The Steelers led 15-0 going into the final quarter, only for their misfiring rivals to get their game together and take a 16-15 lead. When the home side regained possession of the ball with less than two minutes remaining, it seemed as if Cincinnati were about to end their run of five straight play-off losses.
What happened next was described by ABC News as "The Meltdown". First, Bengals running back Jeremy Hill fumbled the ball, although with Pittsburgh out of field-goal range, his team were still in control.
But tensions were running high after several confrontations during a match in which several players were hurt and even the coaches got involved in the hostilities.
Linebacker Vontaze Burfict and cornerback Adam Jones lost their cool and coughed up personal foul penalties that allowed the Steelers to kick for goal with seconds left to win the match. All Bengals coach Marvin Lewis could do was watch his team "come unglued under pressure again".
That was not the end of it. There were arrests in the stands and incendiary social media posts from furious Bengals players, seething at refereeing decisions, in the aftermath of a match "littered with ugly hits, silly skirmishes and rowdy fans", said Les Carpenter of The Guardian.
It was "the worst of the NFL", he added. "Saturday should have been Cincinnati's night to shine with a stunning playoff comeback win. Instead it will be the franchise's worst moment."

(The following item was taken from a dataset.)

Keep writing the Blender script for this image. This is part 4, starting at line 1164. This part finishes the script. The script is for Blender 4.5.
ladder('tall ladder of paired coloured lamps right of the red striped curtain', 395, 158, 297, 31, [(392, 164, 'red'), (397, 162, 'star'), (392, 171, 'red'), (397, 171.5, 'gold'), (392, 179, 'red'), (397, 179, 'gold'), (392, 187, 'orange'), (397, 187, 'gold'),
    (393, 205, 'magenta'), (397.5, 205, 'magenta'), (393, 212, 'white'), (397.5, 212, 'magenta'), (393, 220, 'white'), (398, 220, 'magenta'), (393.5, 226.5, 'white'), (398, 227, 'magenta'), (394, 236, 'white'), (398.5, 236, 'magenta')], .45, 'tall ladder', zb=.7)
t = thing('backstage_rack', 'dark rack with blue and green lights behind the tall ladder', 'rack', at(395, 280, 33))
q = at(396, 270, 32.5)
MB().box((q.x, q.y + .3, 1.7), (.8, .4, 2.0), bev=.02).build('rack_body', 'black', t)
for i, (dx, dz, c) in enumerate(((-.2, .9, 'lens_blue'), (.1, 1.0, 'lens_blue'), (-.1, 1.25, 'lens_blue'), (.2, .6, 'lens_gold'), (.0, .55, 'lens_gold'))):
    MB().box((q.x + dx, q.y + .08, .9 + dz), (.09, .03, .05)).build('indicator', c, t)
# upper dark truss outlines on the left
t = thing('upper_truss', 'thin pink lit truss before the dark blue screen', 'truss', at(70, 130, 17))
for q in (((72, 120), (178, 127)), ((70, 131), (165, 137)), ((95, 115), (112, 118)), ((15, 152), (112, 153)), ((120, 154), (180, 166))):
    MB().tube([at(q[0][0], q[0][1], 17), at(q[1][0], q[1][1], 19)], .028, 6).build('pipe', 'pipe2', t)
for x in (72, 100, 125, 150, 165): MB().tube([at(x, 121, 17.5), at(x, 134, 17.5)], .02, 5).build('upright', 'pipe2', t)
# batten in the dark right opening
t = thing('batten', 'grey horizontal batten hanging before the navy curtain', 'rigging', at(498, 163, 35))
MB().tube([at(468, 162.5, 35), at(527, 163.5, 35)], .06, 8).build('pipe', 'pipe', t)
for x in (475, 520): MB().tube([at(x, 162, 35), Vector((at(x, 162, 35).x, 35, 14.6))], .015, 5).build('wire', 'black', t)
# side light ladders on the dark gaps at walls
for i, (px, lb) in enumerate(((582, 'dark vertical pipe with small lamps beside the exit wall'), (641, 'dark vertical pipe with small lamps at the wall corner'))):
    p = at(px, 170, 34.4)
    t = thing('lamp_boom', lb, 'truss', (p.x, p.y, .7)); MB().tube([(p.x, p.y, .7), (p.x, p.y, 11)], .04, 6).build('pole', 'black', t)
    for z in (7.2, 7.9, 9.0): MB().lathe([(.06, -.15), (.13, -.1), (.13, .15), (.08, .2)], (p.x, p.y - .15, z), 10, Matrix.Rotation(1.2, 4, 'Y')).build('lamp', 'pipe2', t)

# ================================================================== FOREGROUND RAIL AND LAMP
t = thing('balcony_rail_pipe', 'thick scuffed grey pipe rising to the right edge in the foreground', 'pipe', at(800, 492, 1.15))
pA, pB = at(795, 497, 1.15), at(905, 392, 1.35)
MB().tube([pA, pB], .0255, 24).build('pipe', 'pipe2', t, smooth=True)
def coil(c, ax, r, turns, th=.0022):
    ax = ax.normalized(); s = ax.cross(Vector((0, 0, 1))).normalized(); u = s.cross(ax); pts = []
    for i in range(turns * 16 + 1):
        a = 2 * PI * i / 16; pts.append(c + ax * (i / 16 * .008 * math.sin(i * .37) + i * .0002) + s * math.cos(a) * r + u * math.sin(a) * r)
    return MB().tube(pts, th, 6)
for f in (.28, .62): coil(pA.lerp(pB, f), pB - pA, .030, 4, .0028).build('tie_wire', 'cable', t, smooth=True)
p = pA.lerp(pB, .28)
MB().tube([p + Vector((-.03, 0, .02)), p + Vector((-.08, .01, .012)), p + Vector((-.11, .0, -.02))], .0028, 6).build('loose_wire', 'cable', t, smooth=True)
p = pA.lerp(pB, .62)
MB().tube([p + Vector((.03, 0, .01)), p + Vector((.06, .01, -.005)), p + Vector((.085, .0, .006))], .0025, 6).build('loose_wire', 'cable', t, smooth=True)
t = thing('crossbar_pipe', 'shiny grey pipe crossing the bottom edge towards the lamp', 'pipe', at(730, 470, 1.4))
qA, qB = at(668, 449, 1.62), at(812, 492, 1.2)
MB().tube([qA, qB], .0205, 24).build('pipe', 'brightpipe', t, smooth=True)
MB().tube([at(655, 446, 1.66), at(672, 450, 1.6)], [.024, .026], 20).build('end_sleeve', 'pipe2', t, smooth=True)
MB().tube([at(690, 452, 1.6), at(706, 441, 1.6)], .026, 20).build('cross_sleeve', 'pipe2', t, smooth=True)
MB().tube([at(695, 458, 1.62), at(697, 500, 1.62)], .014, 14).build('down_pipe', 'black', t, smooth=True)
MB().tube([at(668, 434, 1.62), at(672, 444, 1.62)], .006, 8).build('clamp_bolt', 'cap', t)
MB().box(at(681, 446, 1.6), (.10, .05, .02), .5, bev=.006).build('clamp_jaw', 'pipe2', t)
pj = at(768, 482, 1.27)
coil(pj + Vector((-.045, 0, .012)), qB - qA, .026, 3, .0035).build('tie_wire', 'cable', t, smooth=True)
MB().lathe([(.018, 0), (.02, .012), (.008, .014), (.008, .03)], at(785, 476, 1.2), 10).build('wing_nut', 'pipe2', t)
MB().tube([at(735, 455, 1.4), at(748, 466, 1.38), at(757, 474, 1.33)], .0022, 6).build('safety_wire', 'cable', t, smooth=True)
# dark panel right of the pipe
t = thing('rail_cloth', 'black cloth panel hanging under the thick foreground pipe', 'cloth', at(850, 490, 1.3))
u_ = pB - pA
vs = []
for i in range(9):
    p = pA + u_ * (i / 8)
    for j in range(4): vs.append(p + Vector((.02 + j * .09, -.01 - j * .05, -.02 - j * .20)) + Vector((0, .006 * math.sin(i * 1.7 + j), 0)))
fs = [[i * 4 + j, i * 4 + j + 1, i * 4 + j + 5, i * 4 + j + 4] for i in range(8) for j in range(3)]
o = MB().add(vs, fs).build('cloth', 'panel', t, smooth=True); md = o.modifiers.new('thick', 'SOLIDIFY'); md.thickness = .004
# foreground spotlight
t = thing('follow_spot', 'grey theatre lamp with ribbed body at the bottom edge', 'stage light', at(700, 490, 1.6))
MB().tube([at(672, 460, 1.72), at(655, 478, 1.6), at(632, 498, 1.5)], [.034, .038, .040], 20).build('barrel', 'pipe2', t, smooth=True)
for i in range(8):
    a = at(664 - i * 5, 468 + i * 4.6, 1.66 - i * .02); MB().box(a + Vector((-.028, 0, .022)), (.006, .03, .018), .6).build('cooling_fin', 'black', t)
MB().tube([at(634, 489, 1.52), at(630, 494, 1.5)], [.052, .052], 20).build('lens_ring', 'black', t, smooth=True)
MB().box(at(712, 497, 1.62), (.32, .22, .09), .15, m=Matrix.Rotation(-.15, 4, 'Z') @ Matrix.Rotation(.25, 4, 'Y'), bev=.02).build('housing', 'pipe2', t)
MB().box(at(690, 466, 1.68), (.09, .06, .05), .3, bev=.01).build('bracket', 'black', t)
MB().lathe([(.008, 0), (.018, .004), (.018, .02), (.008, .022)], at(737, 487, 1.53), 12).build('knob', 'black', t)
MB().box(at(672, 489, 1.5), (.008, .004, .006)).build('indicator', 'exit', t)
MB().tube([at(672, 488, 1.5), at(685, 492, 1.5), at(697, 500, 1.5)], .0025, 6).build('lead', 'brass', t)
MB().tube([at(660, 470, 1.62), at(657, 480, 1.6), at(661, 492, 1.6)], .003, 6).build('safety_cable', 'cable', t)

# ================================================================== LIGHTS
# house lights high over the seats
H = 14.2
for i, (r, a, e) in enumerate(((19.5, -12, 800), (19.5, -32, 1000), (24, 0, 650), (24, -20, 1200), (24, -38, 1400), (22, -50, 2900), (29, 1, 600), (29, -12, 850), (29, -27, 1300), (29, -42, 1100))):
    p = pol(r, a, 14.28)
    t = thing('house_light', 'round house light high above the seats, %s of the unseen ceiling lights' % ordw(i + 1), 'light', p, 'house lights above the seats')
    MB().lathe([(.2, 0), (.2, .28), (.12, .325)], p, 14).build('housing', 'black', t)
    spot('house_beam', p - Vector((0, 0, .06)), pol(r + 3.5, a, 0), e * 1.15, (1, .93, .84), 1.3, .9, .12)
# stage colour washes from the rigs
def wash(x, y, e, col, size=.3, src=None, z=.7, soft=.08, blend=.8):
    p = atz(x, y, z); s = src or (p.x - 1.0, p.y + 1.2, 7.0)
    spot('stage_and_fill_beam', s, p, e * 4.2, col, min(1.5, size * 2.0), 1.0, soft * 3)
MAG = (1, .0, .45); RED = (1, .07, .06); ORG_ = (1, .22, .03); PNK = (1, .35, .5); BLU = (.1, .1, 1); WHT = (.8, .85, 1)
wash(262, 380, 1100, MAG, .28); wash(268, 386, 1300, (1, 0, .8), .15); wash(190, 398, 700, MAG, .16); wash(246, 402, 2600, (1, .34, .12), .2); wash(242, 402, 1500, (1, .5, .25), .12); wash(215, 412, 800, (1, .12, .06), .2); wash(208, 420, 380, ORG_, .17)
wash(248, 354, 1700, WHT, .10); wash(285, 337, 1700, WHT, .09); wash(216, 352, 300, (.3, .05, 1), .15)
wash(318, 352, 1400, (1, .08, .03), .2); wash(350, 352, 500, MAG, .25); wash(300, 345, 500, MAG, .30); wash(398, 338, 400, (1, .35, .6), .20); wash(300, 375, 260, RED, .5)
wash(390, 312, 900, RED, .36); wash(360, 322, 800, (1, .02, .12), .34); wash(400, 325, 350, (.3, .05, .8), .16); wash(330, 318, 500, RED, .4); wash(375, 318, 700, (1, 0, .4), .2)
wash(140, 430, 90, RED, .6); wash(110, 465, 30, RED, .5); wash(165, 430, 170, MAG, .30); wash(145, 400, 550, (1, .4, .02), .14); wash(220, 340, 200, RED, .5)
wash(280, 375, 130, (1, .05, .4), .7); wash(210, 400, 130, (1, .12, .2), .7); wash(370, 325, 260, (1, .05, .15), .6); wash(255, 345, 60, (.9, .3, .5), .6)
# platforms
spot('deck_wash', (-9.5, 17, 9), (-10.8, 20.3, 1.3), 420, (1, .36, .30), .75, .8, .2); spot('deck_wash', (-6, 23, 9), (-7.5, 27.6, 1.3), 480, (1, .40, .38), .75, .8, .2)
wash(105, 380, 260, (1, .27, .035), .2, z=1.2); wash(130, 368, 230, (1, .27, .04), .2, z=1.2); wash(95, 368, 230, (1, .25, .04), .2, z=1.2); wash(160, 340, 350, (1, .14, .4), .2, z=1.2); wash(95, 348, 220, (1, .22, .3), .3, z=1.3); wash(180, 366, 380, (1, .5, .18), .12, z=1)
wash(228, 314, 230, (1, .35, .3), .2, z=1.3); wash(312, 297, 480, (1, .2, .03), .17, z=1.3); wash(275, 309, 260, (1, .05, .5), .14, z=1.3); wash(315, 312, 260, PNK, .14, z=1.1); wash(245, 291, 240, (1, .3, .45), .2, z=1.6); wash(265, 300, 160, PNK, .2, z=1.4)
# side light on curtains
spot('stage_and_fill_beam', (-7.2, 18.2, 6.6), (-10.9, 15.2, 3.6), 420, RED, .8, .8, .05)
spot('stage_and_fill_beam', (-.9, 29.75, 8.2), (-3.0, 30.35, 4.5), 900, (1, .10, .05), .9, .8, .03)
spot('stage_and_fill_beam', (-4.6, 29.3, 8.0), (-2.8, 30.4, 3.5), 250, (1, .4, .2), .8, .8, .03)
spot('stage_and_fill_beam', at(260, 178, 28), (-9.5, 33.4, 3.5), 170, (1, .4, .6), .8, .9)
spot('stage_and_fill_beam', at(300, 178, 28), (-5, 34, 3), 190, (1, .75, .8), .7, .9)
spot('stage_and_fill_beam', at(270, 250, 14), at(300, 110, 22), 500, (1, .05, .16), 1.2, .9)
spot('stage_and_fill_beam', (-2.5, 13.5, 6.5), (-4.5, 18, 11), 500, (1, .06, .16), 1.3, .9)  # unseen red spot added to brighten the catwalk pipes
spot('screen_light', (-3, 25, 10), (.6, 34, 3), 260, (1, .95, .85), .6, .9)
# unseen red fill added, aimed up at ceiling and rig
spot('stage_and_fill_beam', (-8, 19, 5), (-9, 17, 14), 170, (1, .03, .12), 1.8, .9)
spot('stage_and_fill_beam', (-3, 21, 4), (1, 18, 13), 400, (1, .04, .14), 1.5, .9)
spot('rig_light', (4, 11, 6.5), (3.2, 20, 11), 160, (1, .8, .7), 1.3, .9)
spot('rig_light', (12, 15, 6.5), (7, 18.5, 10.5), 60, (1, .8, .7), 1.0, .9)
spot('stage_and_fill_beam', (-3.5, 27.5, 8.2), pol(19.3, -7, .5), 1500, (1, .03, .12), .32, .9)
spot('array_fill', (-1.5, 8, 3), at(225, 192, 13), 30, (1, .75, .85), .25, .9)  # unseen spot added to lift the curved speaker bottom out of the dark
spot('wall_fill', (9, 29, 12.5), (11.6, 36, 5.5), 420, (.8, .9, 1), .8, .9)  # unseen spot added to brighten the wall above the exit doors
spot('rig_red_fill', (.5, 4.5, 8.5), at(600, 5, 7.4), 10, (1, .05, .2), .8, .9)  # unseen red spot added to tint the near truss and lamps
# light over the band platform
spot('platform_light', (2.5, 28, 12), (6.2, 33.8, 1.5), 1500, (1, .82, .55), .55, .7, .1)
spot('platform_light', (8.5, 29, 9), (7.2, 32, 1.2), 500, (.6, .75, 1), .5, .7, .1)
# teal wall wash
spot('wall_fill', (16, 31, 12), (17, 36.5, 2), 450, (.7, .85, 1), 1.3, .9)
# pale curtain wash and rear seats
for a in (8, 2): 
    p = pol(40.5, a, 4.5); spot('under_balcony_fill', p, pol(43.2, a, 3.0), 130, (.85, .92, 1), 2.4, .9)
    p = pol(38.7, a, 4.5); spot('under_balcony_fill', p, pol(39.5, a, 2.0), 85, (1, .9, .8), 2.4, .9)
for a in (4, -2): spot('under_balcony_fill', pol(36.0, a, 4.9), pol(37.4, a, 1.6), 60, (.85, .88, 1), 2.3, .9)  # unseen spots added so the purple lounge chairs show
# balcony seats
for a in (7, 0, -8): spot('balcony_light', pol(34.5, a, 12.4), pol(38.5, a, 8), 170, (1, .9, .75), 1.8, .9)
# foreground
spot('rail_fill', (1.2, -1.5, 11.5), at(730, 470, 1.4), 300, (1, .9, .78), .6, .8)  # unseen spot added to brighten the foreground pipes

CBS analyst Boomer Esiason, himself a former Bengal, described it as a "disgraceful performance", adding: "I'm embarrassed by the way this game ended and by the way these guys acted."
But Cincinnati's meltdown epitomised the weekend, according to Carpenter.
"If there is a takeaway from the first weekend of NFL playoffs it’s that experience matters," wrote The Guardian's journalist. "Green Bay know how to win games like Sunday’s, just as Kansas City, Pittsburgh and Seattle do. All have quarterbacks familiar with post-season football and all won on the road this weekend. Even Seattle, who needed the miracle of Blair Walsh’s missed field goal to win in Minnesota, still tore through the fourth quarter with a practiced precision that only a Super Bowl team can have."